## Provided data
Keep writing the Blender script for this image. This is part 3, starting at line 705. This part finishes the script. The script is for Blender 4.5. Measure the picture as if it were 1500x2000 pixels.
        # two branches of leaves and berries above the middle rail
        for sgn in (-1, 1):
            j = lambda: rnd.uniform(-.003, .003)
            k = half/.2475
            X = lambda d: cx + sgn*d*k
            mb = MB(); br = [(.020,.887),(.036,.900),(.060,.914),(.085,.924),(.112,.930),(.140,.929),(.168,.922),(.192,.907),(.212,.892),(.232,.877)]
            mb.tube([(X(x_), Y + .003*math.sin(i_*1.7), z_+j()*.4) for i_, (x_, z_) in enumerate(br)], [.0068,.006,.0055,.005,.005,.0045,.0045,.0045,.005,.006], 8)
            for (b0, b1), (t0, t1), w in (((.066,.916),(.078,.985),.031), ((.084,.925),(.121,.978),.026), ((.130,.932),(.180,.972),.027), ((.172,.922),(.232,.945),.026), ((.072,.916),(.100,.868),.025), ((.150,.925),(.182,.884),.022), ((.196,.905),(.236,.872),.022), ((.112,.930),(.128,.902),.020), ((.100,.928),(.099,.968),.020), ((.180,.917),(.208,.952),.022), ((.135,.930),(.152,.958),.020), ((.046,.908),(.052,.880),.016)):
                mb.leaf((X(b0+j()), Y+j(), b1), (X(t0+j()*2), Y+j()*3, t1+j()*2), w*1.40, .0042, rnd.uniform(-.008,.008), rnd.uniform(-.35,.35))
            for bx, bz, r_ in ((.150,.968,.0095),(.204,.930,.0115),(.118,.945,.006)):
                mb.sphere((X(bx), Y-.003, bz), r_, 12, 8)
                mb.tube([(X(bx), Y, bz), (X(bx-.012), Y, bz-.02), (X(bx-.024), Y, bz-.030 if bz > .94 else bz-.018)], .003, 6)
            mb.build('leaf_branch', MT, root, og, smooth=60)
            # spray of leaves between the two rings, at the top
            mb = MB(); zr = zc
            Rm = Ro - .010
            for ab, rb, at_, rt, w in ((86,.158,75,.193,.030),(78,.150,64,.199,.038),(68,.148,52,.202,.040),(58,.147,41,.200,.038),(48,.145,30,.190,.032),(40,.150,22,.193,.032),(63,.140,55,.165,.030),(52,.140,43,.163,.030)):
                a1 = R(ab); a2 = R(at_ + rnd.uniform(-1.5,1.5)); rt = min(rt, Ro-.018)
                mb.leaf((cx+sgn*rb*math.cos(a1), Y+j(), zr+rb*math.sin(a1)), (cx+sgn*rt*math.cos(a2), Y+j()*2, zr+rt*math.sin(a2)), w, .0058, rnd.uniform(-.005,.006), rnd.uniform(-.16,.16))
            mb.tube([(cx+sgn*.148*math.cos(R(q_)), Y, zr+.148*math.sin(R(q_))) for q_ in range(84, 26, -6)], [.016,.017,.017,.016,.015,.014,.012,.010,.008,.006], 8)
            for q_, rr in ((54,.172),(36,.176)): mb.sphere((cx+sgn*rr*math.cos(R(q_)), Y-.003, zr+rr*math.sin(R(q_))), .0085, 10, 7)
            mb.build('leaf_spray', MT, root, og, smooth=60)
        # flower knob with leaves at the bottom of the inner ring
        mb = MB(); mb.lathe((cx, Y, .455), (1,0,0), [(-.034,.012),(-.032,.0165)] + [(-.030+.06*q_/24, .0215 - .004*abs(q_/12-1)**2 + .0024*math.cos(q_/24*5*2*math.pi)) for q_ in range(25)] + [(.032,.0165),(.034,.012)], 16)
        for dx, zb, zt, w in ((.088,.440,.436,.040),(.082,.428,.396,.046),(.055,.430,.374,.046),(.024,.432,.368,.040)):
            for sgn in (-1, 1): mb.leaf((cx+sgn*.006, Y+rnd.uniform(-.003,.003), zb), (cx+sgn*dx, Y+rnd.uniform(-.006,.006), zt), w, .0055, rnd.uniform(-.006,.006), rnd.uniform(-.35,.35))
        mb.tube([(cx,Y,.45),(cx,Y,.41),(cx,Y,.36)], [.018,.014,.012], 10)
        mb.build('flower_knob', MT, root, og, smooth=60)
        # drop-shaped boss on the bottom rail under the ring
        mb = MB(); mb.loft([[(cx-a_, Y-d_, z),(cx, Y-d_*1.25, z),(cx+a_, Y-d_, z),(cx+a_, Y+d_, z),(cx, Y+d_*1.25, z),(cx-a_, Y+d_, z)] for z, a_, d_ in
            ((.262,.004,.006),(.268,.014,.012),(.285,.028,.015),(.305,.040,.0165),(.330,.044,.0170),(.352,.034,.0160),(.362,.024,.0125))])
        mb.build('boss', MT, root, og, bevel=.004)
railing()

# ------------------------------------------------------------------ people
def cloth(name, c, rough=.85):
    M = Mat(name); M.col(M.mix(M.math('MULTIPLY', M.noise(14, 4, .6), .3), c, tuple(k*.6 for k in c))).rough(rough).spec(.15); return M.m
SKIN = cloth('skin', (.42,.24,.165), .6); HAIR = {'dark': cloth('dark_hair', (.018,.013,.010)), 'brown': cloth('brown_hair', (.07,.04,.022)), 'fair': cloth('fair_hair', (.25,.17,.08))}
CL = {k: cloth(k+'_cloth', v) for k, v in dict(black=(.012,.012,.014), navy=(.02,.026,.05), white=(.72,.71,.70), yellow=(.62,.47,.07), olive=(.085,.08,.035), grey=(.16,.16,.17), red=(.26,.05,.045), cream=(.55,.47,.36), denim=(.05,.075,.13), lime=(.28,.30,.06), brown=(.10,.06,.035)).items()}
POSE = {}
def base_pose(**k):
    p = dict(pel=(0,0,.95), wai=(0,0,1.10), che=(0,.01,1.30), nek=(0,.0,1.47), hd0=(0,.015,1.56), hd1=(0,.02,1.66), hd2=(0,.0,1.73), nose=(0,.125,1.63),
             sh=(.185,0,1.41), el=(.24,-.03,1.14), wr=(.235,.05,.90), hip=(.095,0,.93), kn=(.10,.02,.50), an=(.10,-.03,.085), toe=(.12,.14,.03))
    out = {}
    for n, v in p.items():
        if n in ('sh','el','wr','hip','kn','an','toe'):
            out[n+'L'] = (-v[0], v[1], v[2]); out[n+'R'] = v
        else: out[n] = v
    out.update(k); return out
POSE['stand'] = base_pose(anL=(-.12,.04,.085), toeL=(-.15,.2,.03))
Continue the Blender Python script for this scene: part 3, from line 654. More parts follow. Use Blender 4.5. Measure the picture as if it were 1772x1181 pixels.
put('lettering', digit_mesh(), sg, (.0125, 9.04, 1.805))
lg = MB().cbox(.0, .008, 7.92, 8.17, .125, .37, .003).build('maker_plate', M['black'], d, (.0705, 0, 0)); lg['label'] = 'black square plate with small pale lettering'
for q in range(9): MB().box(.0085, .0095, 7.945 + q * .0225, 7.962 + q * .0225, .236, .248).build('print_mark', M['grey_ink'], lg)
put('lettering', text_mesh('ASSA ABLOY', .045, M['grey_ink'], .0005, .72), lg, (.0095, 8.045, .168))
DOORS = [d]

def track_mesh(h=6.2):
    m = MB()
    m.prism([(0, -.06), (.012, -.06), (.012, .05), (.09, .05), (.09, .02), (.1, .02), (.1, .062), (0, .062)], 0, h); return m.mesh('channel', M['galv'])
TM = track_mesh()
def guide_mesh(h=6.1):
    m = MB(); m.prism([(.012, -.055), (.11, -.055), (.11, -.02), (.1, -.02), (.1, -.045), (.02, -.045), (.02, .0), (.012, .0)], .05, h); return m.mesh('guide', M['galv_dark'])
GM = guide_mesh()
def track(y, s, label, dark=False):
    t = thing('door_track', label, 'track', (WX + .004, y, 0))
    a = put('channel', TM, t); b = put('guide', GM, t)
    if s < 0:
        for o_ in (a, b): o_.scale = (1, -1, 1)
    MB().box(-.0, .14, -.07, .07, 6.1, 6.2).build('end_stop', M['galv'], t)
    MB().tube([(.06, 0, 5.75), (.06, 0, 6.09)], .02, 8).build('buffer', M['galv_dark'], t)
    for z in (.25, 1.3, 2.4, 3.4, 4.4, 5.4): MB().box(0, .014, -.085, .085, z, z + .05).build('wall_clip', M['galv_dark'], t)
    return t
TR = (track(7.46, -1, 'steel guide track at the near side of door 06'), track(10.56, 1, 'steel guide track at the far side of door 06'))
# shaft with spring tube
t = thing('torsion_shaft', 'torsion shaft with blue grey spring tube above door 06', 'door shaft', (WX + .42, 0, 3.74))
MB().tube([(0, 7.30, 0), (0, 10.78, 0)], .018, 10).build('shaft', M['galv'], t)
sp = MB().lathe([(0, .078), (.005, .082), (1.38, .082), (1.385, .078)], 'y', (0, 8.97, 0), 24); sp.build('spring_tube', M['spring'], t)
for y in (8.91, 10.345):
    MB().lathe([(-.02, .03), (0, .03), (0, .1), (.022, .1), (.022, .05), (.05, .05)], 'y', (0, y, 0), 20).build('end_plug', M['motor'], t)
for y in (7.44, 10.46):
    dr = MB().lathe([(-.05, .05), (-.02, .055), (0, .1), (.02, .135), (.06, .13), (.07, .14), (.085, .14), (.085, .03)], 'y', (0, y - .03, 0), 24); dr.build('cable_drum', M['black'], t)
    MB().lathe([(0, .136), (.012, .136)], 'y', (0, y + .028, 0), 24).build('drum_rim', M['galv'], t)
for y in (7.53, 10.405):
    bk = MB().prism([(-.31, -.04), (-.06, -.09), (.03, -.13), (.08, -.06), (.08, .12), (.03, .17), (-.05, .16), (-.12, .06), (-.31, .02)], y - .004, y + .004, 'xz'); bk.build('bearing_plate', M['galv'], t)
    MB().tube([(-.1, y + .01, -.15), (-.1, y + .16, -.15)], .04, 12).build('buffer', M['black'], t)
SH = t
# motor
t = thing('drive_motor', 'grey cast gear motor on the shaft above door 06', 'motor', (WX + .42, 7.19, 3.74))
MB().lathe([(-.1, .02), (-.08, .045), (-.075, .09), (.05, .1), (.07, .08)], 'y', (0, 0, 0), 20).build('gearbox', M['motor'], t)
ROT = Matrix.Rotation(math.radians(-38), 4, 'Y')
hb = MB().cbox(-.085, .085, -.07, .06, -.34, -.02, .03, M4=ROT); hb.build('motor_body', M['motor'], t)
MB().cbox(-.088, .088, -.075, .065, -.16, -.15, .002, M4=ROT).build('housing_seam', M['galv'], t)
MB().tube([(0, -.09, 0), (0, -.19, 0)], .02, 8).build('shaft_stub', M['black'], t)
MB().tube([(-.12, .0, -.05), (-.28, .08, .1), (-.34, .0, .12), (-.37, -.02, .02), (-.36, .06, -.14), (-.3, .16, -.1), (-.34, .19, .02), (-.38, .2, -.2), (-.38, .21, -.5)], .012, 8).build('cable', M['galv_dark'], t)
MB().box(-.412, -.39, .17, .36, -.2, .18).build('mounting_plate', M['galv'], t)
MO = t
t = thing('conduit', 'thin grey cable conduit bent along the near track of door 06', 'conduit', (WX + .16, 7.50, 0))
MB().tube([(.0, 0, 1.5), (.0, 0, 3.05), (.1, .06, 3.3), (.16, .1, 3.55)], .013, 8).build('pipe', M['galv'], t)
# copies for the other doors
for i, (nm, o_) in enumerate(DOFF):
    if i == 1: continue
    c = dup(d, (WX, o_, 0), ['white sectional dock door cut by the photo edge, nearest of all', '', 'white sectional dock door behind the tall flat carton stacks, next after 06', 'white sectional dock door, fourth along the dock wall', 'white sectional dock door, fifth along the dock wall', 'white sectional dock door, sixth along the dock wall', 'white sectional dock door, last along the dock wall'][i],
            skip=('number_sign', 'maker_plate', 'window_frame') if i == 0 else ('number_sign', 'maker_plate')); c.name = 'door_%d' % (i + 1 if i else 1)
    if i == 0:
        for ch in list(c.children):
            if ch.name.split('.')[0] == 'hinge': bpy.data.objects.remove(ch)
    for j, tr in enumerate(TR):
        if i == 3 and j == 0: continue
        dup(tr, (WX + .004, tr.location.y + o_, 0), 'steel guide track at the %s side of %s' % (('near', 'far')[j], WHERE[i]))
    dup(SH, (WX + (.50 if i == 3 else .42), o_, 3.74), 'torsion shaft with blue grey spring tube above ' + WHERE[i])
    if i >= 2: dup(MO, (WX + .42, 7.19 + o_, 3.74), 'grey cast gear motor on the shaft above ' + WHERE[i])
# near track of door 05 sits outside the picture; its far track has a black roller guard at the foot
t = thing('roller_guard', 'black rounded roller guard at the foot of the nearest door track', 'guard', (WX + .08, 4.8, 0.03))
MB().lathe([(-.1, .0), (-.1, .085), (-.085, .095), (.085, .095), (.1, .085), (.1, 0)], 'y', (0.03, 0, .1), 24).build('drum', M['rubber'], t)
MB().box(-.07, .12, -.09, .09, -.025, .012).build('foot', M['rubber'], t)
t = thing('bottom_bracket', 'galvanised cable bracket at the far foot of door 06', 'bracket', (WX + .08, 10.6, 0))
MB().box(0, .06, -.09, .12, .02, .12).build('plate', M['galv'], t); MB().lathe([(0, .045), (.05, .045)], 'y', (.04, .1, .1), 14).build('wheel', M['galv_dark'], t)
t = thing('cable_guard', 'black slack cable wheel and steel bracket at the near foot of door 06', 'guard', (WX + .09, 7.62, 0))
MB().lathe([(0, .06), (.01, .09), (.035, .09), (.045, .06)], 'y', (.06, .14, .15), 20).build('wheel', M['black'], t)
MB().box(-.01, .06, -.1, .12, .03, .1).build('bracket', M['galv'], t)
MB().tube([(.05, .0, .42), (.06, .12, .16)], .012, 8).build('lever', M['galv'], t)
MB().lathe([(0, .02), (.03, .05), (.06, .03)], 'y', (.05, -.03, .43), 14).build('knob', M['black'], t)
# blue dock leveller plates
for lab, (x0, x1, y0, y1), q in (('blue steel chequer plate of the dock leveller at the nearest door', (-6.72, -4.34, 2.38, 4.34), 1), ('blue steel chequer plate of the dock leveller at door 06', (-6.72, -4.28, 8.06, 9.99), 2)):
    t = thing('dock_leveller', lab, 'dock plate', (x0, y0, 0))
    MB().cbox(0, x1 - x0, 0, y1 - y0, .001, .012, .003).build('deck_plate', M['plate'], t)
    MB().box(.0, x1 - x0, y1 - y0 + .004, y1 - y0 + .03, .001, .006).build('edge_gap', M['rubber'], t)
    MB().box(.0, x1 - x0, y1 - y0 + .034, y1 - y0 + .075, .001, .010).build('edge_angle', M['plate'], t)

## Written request
Extract exactly and only these lines: the line containing "Continue the Blender", the line containing "DOORS = [d]", and every line between them.

## The solution
Continue the Blender Python script for this scene: part 3, from line 654. More parts follow. Use Blender 4.5. Measure the picture as if it were 1772x1181 pixels.
put('lettering', digit_mesh(), sg, (.0125, 9.04, 1.805))
lg = MB().cbox(.0, .008, 7.92, 8.17, .125, .37, .003).build('maker_plate', M['black'], d, (.0705, 0, 0)); lg['label'] = 'black square plate with small pale lettering'
for q in range(9): MB().box(.0085, .0095, 7.945 + q * .0225, 7.962 + q * .0225, .236, .248).build('print_mark', M['grey_ink'], lg)
put('lettering', text_mesh('ASSA ABLOY', .045, M['grey_ink'], .0005, .72), lg, (.0095, 8.045, .168))
DOORS = [d]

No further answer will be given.